California's San Joaquin Valley has become a hotbed of foreclosed homes. But beyond mere statistics, these homes are real places, and a new series of photographs documents them as scenes of surrender and abandonment.
This article from Places reflects on these foreclosed spaces, which have been photographed by Douglas Smith.
"He focuses mostly on interiors and backyards, private spaces that tell us more about the human side of the crisis than the facades we can see from the sidewalk. Smith lives in a now much devalued neighborhood in Modesto, the foreclosure capital of California, where 1 in 14 housing units was foreclosed in 2010. After months of trying to get inside foreclosed homes, including some in his own neighborhood, Smith finally gained access through a realtor friend, and he has since photographed more than 50 properties throughout the Northern San Joaquin Valley. The former owners are known only to neighbors and tax records, but we see in Smith's images reminders of the people who lived there, traces of the stories they accumulated and the tokens they stored in shoeboxes, the pursuit of touchdowns and goals and salvation.
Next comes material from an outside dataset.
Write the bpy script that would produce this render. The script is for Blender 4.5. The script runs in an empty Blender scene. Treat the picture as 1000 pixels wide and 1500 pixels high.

Smith's work attests to the deep influence of Dorothea Lange and Walker Evans, whose photographs documented the domestic toll of the Great Depression. His work, like theirs, straddles the line between art and photojournalism, between beauty and realism, exemplifying Susan Sontag's argument that "to photograph is to confer importance." Smith has taken the time to show us that stick-on stars and cut-out hearts on a pink wall are relevant to the American story."